[Dataset section]

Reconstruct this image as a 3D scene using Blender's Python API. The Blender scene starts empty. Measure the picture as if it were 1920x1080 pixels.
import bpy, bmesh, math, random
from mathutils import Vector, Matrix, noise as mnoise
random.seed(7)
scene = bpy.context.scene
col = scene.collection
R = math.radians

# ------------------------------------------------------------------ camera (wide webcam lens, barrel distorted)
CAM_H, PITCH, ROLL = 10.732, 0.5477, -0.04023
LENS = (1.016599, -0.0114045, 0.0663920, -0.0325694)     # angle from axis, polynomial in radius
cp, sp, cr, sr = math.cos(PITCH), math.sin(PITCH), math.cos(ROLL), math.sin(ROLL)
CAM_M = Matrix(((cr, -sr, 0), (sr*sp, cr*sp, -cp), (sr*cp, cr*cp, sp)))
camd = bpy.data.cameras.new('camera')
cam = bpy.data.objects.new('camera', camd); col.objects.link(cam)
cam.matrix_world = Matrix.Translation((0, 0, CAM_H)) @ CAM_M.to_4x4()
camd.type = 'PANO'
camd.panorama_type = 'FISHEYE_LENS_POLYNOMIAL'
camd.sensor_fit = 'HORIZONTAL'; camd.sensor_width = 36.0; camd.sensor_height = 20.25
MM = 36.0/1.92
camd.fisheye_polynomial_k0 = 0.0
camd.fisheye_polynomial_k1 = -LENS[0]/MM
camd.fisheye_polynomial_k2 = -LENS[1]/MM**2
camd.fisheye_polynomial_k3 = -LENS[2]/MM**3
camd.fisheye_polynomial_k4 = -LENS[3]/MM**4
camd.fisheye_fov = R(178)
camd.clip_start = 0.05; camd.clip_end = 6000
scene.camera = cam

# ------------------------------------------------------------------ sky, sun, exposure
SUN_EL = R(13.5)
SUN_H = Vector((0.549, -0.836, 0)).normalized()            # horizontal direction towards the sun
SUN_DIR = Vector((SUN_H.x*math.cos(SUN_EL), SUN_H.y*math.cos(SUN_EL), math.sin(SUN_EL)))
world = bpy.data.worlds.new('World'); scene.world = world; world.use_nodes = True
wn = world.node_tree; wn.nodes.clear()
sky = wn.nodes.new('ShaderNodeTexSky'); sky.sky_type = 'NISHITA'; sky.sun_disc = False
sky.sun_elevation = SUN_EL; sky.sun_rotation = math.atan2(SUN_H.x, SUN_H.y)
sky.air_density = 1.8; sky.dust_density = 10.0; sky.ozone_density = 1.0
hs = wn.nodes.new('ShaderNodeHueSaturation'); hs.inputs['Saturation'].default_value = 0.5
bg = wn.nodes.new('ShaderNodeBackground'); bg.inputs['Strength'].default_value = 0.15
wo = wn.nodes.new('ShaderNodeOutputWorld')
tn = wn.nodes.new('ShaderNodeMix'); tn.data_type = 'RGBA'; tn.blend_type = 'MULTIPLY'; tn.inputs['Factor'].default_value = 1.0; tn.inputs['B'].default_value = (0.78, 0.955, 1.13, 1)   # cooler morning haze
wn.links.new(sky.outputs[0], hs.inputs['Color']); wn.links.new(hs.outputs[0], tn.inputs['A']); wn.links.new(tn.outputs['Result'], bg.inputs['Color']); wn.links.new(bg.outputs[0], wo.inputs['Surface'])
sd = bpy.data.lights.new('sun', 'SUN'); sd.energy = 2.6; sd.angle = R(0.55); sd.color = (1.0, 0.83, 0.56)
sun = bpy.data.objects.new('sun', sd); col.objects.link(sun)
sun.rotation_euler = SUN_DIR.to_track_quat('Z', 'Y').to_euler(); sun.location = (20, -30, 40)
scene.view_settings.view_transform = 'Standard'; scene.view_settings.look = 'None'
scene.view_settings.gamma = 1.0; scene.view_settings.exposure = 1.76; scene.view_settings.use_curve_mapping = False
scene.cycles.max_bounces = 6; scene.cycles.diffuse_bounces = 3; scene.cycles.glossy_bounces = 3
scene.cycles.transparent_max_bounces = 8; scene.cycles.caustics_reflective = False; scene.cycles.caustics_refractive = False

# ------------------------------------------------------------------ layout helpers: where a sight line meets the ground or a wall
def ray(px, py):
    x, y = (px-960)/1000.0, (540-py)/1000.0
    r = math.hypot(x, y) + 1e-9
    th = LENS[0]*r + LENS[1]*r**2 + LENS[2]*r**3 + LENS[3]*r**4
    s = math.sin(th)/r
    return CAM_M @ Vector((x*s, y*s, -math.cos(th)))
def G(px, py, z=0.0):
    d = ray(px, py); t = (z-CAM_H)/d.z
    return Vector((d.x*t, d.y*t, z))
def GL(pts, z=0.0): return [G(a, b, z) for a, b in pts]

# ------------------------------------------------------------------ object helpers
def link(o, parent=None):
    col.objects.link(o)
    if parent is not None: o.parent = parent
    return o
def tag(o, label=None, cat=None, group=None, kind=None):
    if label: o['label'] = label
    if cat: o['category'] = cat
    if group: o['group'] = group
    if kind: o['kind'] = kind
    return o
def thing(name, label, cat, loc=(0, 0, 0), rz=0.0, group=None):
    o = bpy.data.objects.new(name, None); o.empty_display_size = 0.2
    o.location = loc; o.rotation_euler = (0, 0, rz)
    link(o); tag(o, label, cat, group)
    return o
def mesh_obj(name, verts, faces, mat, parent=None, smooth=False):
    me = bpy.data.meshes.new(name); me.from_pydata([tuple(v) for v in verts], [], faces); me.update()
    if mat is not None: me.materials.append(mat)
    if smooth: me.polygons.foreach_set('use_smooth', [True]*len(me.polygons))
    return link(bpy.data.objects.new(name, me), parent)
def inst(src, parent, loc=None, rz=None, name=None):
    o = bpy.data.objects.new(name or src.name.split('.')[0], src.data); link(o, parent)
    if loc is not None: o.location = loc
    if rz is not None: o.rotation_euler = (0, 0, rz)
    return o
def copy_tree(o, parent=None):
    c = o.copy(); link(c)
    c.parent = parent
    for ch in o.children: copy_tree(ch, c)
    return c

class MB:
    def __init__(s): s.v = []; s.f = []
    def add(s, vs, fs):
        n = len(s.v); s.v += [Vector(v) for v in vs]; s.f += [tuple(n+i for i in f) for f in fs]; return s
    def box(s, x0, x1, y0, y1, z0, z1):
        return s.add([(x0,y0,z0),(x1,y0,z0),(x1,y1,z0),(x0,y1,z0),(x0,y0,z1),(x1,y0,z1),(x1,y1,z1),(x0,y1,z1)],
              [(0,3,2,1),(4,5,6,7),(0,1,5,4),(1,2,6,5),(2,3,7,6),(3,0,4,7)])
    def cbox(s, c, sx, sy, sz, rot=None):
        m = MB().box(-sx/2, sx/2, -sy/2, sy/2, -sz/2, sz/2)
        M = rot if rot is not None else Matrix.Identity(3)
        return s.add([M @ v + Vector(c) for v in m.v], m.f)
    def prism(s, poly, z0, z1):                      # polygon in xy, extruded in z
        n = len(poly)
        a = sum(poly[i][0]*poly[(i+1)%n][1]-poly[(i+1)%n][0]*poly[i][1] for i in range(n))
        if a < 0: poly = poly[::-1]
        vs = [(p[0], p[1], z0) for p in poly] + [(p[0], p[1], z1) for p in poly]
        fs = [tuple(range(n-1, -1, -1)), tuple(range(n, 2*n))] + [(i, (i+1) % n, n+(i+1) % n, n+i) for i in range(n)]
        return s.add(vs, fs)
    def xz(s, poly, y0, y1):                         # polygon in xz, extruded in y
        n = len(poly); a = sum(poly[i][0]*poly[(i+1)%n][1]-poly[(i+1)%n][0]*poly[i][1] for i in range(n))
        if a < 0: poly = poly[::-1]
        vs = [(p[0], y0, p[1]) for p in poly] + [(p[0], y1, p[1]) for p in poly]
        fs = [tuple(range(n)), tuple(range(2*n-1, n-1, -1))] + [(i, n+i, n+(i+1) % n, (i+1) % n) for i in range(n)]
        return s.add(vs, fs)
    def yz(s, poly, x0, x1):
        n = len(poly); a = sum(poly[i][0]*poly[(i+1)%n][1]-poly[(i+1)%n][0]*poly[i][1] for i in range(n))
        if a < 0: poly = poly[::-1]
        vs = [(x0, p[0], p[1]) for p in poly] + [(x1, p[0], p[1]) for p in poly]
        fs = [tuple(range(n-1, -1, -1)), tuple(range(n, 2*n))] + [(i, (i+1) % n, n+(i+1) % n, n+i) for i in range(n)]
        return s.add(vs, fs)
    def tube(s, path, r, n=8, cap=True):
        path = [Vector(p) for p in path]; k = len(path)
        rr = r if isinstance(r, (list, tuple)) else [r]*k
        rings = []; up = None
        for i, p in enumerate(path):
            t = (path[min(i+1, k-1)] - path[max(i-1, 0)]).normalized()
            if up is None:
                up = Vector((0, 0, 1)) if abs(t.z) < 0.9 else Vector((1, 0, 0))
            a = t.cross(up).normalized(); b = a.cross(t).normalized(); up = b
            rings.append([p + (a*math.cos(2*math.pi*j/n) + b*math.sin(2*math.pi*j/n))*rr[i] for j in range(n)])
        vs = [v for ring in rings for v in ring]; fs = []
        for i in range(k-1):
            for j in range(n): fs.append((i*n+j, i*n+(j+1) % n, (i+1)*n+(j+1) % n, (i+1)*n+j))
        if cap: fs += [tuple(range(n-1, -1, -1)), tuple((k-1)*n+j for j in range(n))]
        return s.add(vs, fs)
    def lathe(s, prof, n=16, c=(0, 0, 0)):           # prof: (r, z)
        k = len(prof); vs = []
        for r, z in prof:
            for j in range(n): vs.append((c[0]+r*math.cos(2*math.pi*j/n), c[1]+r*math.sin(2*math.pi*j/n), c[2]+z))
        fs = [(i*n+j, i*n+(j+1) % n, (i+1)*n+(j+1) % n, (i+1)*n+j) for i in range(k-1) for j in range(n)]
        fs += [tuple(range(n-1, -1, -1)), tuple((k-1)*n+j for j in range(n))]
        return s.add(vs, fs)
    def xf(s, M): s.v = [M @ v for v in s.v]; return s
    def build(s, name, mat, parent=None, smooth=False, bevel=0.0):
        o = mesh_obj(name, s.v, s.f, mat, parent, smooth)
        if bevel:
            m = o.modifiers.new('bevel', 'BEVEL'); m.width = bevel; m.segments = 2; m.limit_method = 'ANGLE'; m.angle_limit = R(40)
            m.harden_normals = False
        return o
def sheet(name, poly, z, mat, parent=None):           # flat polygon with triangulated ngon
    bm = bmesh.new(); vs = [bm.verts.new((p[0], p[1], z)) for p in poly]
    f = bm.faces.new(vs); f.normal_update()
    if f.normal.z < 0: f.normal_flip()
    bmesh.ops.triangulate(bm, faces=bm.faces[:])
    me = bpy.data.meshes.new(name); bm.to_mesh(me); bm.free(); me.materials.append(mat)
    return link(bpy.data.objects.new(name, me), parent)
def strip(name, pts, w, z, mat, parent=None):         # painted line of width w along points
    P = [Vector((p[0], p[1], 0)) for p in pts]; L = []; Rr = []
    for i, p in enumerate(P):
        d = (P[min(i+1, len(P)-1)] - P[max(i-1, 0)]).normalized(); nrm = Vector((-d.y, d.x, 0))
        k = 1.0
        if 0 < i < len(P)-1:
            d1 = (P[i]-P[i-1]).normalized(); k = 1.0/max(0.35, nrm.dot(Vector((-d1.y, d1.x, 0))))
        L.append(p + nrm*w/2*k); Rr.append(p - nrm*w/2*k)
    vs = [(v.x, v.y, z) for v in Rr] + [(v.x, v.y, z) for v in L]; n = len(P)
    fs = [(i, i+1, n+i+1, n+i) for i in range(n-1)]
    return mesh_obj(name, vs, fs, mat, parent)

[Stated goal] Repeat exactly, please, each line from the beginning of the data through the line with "R = math.radians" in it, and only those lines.

[Expected answer]
Reconstruct this image as a 3D scene using Blender's Python API. The Blender scene starts empty. Measure the picture as if it were 1920x1080 pixels.
import bpy, bmesh, math, random
from mathutils import Vector, Matrix, noise as mnoise
random.seed(7)
scene = bpy.context.scene
col = scene.collection
R = math.radians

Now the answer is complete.